Drug-Testing Programs
OSHA appears to have slightly reversed course in the area of post-accident drug testing. Initially, the agency took the position that drug-testing in compliance with state and federal law or reasonable suspicion drug testing was permissible, but it was not clear that testing in compliance with worker’s compensation laws would also be permissible. The agency has now made clear that “drug testing conducted under a state worker’s compensation law or other state or federal law” does not violate the new rule.
The memorandum does reaffirm the agency’s position that “the central inquiry will be whether the employer had a reasonable basis for believing that drug use by the reporting employee could have contributed to the injury or illness.” OSHA offers an example of an employee who reports a injury sustained as by-stander being drug tested – this would be in violation of the rule because the injury could not possibly have been caused by drug use.
In contrast, drug testing an employee who is injured when he inadvertently drives his forklift into another piece of equipment would not be in violation of section 1904.35(b)(1)(iv) because the employees “conduct – the manner in which he operated the forklift – contributed to his injury, and because drug use can affect conduct.” “Drug testing an employee who engaged in conduct that caused an injury is objectively reasonable because conduct can be affected by drug use.”
In the final rule, OSHA indicated that only drug tests that can indicate impairment at the time of the injury or illness would be permissible.
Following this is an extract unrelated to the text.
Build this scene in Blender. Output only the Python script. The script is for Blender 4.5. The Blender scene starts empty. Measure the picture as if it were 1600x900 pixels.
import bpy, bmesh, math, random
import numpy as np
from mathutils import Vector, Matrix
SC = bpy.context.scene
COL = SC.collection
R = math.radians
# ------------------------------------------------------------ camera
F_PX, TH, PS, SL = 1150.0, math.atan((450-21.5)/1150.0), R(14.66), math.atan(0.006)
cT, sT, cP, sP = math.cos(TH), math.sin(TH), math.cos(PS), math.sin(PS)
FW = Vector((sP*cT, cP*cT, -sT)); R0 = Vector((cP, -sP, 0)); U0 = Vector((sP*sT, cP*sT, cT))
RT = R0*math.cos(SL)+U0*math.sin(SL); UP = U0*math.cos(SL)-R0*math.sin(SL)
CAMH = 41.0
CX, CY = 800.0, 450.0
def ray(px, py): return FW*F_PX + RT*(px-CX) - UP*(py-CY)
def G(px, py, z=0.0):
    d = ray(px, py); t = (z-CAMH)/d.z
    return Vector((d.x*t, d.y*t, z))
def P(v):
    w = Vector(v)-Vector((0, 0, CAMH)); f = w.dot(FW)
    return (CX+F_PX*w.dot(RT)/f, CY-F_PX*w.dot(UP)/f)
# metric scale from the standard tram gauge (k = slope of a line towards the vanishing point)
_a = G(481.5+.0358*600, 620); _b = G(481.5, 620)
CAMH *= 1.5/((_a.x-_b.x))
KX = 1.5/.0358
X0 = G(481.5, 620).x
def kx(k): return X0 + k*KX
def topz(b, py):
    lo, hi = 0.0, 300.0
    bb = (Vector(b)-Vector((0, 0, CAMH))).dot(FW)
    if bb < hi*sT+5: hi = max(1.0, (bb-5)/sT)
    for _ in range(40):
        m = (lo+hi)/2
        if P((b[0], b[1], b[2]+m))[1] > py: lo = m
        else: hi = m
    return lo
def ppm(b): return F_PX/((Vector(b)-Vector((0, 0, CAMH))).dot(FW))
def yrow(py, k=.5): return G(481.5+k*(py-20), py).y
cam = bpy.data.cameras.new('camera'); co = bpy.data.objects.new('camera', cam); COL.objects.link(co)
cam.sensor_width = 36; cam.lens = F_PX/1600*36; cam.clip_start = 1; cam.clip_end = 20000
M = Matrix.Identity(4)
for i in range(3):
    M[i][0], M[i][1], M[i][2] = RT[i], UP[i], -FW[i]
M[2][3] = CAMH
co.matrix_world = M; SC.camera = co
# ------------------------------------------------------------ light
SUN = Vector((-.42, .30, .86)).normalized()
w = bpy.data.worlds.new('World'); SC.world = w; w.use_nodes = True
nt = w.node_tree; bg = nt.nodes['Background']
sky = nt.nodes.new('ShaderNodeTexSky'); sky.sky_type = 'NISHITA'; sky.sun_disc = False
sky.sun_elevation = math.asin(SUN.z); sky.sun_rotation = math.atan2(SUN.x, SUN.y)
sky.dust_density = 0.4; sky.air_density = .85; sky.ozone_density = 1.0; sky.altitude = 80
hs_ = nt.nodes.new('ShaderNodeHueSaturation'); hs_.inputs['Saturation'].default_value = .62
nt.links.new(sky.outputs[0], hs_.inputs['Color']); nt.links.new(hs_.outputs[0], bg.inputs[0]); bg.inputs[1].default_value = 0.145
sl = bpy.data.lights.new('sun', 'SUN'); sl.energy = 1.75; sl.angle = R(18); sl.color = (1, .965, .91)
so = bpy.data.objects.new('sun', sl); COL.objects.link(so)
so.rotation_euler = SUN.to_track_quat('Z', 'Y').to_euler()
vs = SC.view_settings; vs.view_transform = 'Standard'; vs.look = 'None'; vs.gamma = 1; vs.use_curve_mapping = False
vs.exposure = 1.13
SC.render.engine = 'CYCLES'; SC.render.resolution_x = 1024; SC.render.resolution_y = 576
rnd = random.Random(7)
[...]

The only test capable of such a determination is an alcohol test. However, in the memorandum, OSHA clarified that “OSHA will consider whether the drug test is capable of measuring impairment at the time the injury or illness occurred where such a test is available. Therefore, at this time, OSHA may consider this factor for tests that measure alcohol use, but not for tests that measure the use of any other drugs.”